When the Buddha set out the four noble truths, the first truth was the truth of suffering. He says suffering is something you want to comprehend. That means you want to see it in action—exactly, what is the suffering in the mind? Then you want to see the cause, because if you’re going to put an end to suffering, you have to attack the cause. And you’re going to see that only if learn to be really observant and develop the qualities of mind that allow you to trust your observations.
So these are the qualities you’re developing as you stay with the breath:
mindfulness—the ability to keep something in mind;
alertness—your ability to watch what you’re doing as you’re doing it and seeing the results; and then,
ardency—trying to be really good at this.
It’s in the ardency that your discernment develops, because ordinarily you could be mindful of anything and it would count as mindfulness.
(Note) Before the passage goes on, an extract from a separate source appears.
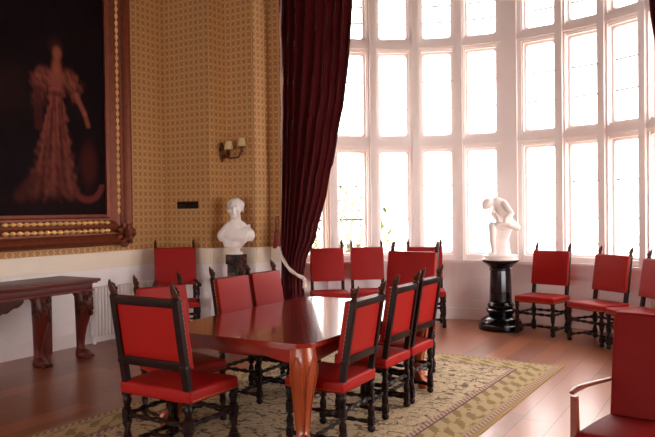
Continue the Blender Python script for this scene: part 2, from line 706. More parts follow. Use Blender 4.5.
cu = thing('curtain', 'long crimson velvet curtain gathered in a cream cord left of the bow window', 'curtain', (0, 0, 0))
mb, L, Rr = curtain(False, 7.62)
d = mb.build('drape', 'velvet', cu)
md = d.modifiers.new('thick', 'SOLIDIFY')
md.thickness = .012
tb = MB()
tb.tube([(interp(L, z) - .005, 7.57 + .01 * math.sin(z * 9), z) for z in [0.98 + 4.5 * i / 60 for i in range(61)]], .013, 6)
tb.build('braid_edging', 'braid', cu)
rp_ = MB()
pts = []
for i in range(25):
    s = i / 24
    pts.append((-5.27 + .40 * s, 7.50 - .06 * math.sin(PI * s), 1.12 - .40 * s ** .85 - .05 * math.sin(PI * s)))
rp_.tube(pts, .022, 8, twist=.9, amp=.2)
rp_.ball((-4.87, 7.50, .70), .03, 1)
rp_.lathe([(.012, -.12), (.03, -.10), (.02, -.02), (.025, 0)], (-4.865, 7.50, .70), 10)
rp_.build('tieback_cord', 'braid', cu)
tg = thing('curtain_tassel', 'faded red tassel hanging on the wallpaper beside the curtain cord', 'tassel', (-5.43, 7.70, 1.1))
tq = MB()
tq.tube([(0, .03, .42), (-.01, -.02, .40), (.0, -.03, .30), (.01, -.03, .2)], .012, 6)
tq.build('cord', 'tassel', tg)
tq = MB()
tq.ball((.01, -.03, .2), .035, 2)
tq.lathe([(.05, -.03), (.055, .0), (.035, .12), (.03, .18)], (.01, -.03, .02), 12)
tq.build('tuft', 'tassel', tg)
cu2 = thing('curtain', 'dark velvet curtain edge at the upper right margin of the bow window', 'curtain', (0, 0, 0))
mb, _, _ = curtain(True, 7.62)
d = mb.build('drape', 'velvet', cu2)
md = d.modifiers.new('thick', 'SOLIDIFY')
md.thickness = .012

# ------------------------------------------------------------------ chairs
HC = 1.115
FINIAL = .10


def shear(c, z0=.46, k=.165):
    c = c.copy()
    if c.z > z0:
        c.y -= (c.z - z0) * k
    return c


def leg_mb(x, y, h=.40, r=.021, up=None):
    m = MB()
    m.lathe([(.012, 0), (.024, .008), (.030, .022), (.028, .036), (.016, .05)], (x, y, 0), 12)
    m.box((x, y, .078), (.046, .046, .058), bevel=.004, seg=1)
    m.twist((x, y, .105), (x, y, .225), r)
    m.lathe([(.026, -.006), (.029, 0), (.026, .006)], (x, y, .11), 12)
    m.lathe([(.026, -.006), (.029, 0), (.026, .006)], (x, y, .222), 12)
    m.box((x, y, .258), (.046, .046, .062), bevel=.004, seg=1)
    m.lathe([(.018, .288), (.027, .296), (.018, .306), (.021, .325), (.029, .35), (.02, .372), (.026, .378), (.024, .385)], (x, y, 0), 12)
    m.box((x, y, (.38 + h) / 2 + .005), (.046, .046, h - .38 + .02), bevel=.003, seg=1)
    return m


def make_finial(s, ztop):
    """dark upright leaf with a carved scroll on its front side"""
    m = MB()
    m.lathe([(.020, 0), (.024, .006), (.015, .014), (.018, .022)], (0, 0, 0), 10)
    m.loft([(0, -.004, .016, .017, .016), (0, -.008, .036, .02, .016), (0, -.014, .058, .017, .013), (0, -.018, .08, .011, .009), (0, -.018, FINIAL, .003, .003)], 10)
    for y_, z_, r_ in ((.012, .026, .015), (.022, .042, .012), (.006, .05, .012), (.012, .064, .009), (.0, .074, .008)):
        m.ball((0, y_, z_), r_, 1, (1.25, 1, 1))
    m.bm.transform(Matrix.Translation((s, 0, ztop)))
    return m


def make_side_chair(label, W=.455, wide=.03, total=HC, seat=.47, arms=False, name='side_chair', cat='chair'):
    t = thing(name, label, cat)
    hw = W / 2
    fw = hw + wide / 2
    fy, ry = .195, -.205
    ptop = total - FINIAL
    # legs
    for sx in (-1, 1):
        leg_mb(sx * fw, fy).build('leg', 'oak', t)
        leg_mb(sx * hw, ry).build('leg', 'oak', t)
    # back posts with finials
    for sx in (-1, 1):
        m = MB()
        m.box((sx * hw, ry, (.41 + ptop) / 2), (.042, .042, ptop - .41), bevel=.004, seg=1)
        m.box((sx * hw, ry, .60), (.05, .048, .03), bevel=.008)
        bmesh.ops.subdivide_edges(m.bm, edges=[e for e in m.bm.edges if abs(e.verts[0].co.z - e.verts[1].co.z) > .2], cuts=10)
        m.fn(lambda c: shear(c))
        p = m.build('back_post', 'oak', t)
        f = make_finial(sx * hw, ptop)
        f.fn(lambda c: shear(Vector((c.x, c.y + ry, c.z))))
        f.build('finial', 'carve', p)
    # rails of the back
    pz0, pz1 = total * .525, ptop - .002
    m = MB().box((0, ry - .004, pz1 - .028), (W - .03, .03, .05), bevel=.006)
    m.fn(lambda c: shear(c)).build('top_rail', 'oak', t)
    m = MB().box((0, ry - .004, pz0 + .024), (W - .03, .03, .055), bevel=.006)
    m.fn(lambda c: shear(c)).build('lower_rail', 'oak', t)
    # leather back panel: padded front over the rails, flat leather at the rear
    m = MB()
    m.box((0, ry + .034, (pz0 + pz1) / 2), (W + .036, .052, pz1 - pz0 - .004), bevel=.012, seg=3)
    m.box((0, ry + .004, (pz0 + pz1) / 2), (W - .03, .02, pz1 - pz0 - .06), bevel=.004, seg=1)
    bmesh.ops.subdivide_edges(m.bm, edges=[e for e in m.bm.edges if abs(e.verts[0].co.z - e.verts[1].co.z) > .2], cuts=4)
    m.fn(lambda c: shear(c))
    b = m.build('backrest', 'leather', t)
    for sx in (-1, 1):
        m = MB().beads([(sx * (hw + .018), ry + .018, pz0 + .01), (sx * (hw + .018), ry + .018, pz1 - .01)], .03, .0048, .001)
        m.fn(lambda c: shear(c)).build('nail_trim', 'brass', b)
    # seat
    m = MB()
    m.box((0, -.005, seat - .04), (2 * fw + .05, .45, .08), bevel=.02, seg=3)
    def dome(c):
        c = c.copy()
        k = 1 + (c.y - .2) * (wide / .9)
        c.x *= k
        if c.z > seat - .03:
            c.z += .014 * (1 - (c.x / (fw + .03)) ** 2) * (1 - (c.y / .24) ** 2)
        return c
    bmesh.ops.subdivide_edges(m.bm, edges=[e for e in m.bm.edges if e.calc_length() > .2], cuts=5, use_grid_fill=True)
    m.fn(dome)
    s = m.build('seat', 'leather', t)
    kx = lambda y: (fw + .026) * (1 + (y - .2) * (wide / .9))
    m = MB().beads([(-kx(-.215), -.215, seat - .062), (-kx(.21), .21, seat - .062), (-fw - .015, .2205, seat - .062), (fw + .015, .2205, seat - .062), (kx(.21), .21, seat - .062), (kx(-.215), -.215, seat - .062)], .028, .0048, .001)
    m.build('nail_trim', 'brass', s)
    # stretchers
    for z in (.258, .075):
        for sx in (-1, 1):
            MB().twist((sx * fw, fy - .02, z), (sx * hw, ry + .02, z), .014).build('stretcher', 'oak', t)
    MB().twist((-fw + .02, fy, .258), (fw - .02, fy, .258), .015).build('stretcher', 'oak', t)
    MB().twist((-hw + .02, ry, .258), (hw - .02, ry, .258), .015).build('stretcher', 'oak', t)
    MB().twist((-fw + .03, -.005, .078), (fw - .03, -.005, .078), .014).build('stretcher', 'oak', t)
    if arms:
        for sx in (-1, 1):
            m = MB()
            pts = [(sx * hw, ry - .03, .70), (sx * (hw + .012), -.1, .705), (sx * (fw + .01), .05, .69), (sx * (fw + .015), .17, .685), (sx * (fw + .015), .225, .68), (sx * (fw + .015), .24, .66)]
            m.tube(pts, [.02, .02, .021, .024, .027, .016], 10)
            m.build('arm', 'oak', t)
            m = MB()
            m.twist((sx * fw, fy, .50), (sx * fw, fy, .62), .02)
            m.lathe([(.024, .43), (.026, .46), (.018, .47), (.027, .485), (.02, .50)], (sx * fw, fy, 0), 12)
            m.lathe([(.022, .61), (.028, .625), (.018, .64), (.024, .66), (.024, .675)], (sx * fw, fy, 0), 12)
            m.build('arm_support', 'oak', t)
    return t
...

You could watch yourself doing things, no matter what you’re doing—good or bad—and that would count as alertness. But ardency means that you’re trying to do this well. That’s what makes the other qualities good. And as you’re developing these three qualities together, you become a more and more reliable observer of your own mind.
So, remember that’s what you’re here for, not for a certificate. We’re not suffering because we have a lower level of concentration than somebody else. Or if we are suffering from that, we’re suffering from the wrong thing.
The real thing we’re suffering from is that we’re clinging to things that are going to disappoint us. Although there may be lots of other things outside that we say are causing us to suffer, the suffering is really coming from within. So you’ve to learn how to observe from within—both when you’re acting in ways that are causing suffering and then when you’re acting in ways that are putting an end to that suffering.
Learning how to watch your mind as you’re settling down into concentration is an important part of this training because you’re seeing the subtle ways in which the mind creates unnecessary suffering—even around something as simple as watching the breath. Of course, suffering might be too strong a word here. In Pāḷi, they use the word dukkha, which we translate as suffering, to mean anything from a slight disturbance to really heavy misery.
In this case, you’ll be learning how to look for the slight disturbances in your mind and learning how to drop what’s causing them when you can detect them. Then you have a good chance of seeing how it is that you cause yourself unnecessary suffering in other areas as well.
So develop the qualities that allow you to be a good observer inside, a reliable observer inside.
And as for where you are in the map of right concentration—that doesn’t matter. What matters is that you learn how to see your mind in action and direct it in the direction of causing less and less stress, less and less suffering for itself—because that’s what the meditation is all about.